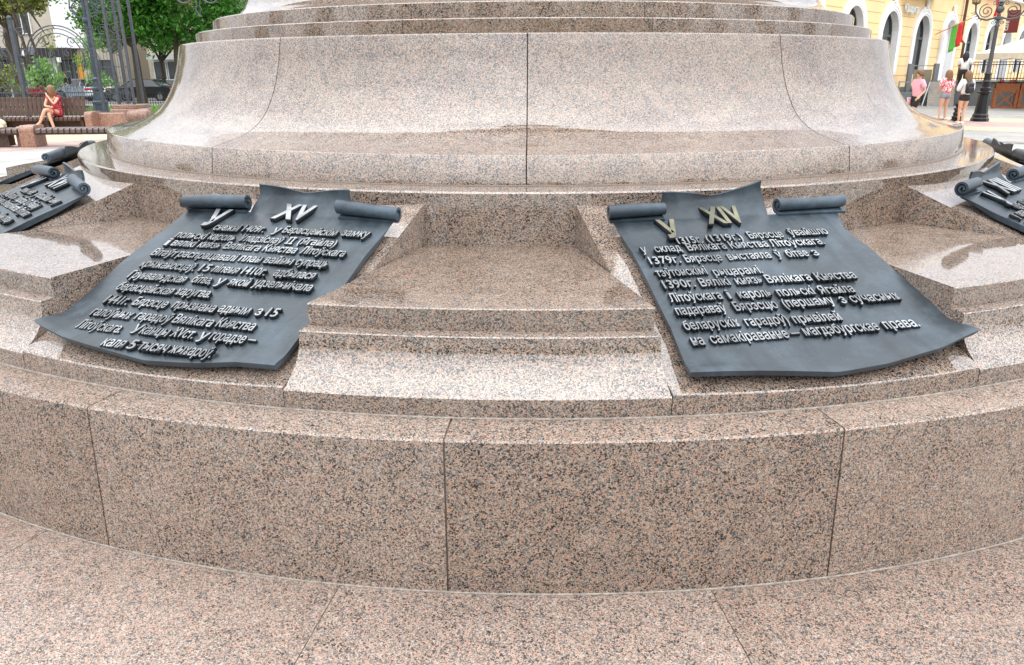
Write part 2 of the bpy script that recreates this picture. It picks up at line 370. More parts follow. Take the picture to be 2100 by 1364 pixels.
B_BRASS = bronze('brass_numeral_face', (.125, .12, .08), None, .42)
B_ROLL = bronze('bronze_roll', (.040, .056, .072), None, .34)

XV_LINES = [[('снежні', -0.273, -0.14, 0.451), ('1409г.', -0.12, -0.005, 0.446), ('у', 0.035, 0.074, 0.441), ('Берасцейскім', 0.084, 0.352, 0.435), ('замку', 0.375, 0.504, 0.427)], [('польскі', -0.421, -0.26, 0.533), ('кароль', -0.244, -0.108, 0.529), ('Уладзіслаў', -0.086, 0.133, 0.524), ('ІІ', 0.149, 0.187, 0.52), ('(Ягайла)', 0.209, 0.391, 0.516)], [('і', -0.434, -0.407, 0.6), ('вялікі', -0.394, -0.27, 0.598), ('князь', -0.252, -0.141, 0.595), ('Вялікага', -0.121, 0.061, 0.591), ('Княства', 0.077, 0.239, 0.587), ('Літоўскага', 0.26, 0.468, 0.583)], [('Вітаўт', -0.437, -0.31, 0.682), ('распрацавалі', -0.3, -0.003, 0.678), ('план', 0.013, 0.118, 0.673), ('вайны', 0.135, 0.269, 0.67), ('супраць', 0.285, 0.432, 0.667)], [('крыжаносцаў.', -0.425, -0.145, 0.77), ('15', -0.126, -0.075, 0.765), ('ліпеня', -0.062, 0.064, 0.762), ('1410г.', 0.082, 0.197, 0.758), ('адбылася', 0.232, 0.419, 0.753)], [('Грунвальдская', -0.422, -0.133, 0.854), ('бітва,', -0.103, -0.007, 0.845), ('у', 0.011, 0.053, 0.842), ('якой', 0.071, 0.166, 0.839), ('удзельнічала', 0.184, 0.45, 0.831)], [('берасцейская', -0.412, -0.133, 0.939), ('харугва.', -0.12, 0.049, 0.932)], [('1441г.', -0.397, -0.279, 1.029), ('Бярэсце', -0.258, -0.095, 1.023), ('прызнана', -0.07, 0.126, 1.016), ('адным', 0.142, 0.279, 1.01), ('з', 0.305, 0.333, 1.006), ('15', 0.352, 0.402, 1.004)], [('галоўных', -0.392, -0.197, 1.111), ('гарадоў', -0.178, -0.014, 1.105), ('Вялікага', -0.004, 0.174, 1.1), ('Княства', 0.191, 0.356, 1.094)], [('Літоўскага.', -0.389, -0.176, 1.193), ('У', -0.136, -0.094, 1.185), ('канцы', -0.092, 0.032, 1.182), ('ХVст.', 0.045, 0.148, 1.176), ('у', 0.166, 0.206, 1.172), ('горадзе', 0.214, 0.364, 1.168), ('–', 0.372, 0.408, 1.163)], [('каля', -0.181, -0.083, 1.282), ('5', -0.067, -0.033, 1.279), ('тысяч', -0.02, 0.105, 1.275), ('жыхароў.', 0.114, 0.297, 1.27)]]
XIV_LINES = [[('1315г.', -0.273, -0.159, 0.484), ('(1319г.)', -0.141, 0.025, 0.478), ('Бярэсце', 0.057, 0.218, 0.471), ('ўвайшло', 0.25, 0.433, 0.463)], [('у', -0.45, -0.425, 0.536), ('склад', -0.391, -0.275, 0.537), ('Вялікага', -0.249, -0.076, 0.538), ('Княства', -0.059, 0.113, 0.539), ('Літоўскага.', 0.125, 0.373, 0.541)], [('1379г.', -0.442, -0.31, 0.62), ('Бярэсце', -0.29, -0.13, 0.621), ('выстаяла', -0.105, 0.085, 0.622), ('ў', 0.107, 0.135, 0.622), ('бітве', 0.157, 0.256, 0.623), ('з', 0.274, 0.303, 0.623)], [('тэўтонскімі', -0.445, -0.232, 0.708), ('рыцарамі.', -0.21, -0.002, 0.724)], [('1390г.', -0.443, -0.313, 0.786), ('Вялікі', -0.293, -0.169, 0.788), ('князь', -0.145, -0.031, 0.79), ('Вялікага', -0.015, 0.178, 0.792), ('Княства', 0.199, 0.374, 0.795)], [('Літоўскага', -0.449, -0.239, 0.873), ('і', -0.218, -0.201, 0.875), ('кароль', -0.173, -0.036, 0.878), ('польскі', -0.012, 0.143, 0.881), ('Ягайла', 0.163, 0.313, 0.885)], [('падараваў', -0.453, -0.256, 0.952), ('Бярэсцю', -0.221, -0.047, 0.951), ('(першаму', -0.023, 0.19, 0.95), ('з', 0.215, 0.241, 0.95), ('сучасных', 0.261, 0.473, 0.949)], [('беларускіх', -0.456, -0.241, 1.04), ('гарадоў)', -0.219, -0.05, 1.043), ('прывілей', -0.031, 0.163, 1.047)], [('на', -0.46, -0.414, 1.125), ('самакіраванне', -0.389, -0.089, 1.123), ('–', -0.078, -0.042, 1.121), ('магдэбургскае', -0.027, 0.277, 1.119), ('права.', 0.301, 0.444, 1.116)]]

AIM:
Return exactly what appears from the opening line of the material through the line with "B_ROLL = bronze('bronze_roll', (.040, .056, .072), None, .34)", apart from the pictures.

RESPONSE FOR THIS EXERCISE:
Write part 2 of the bpy script that recreates this picture. It picks up at line 370. More parts follow. Take the picture to be 2100 by 1364 pixels.
B_BRASS = bronze('brass_numeral_face', (.125, .12, .08), None, .42)
B_ROLL = bronze('bronze_roll', (.040, .056, .072), None, .34)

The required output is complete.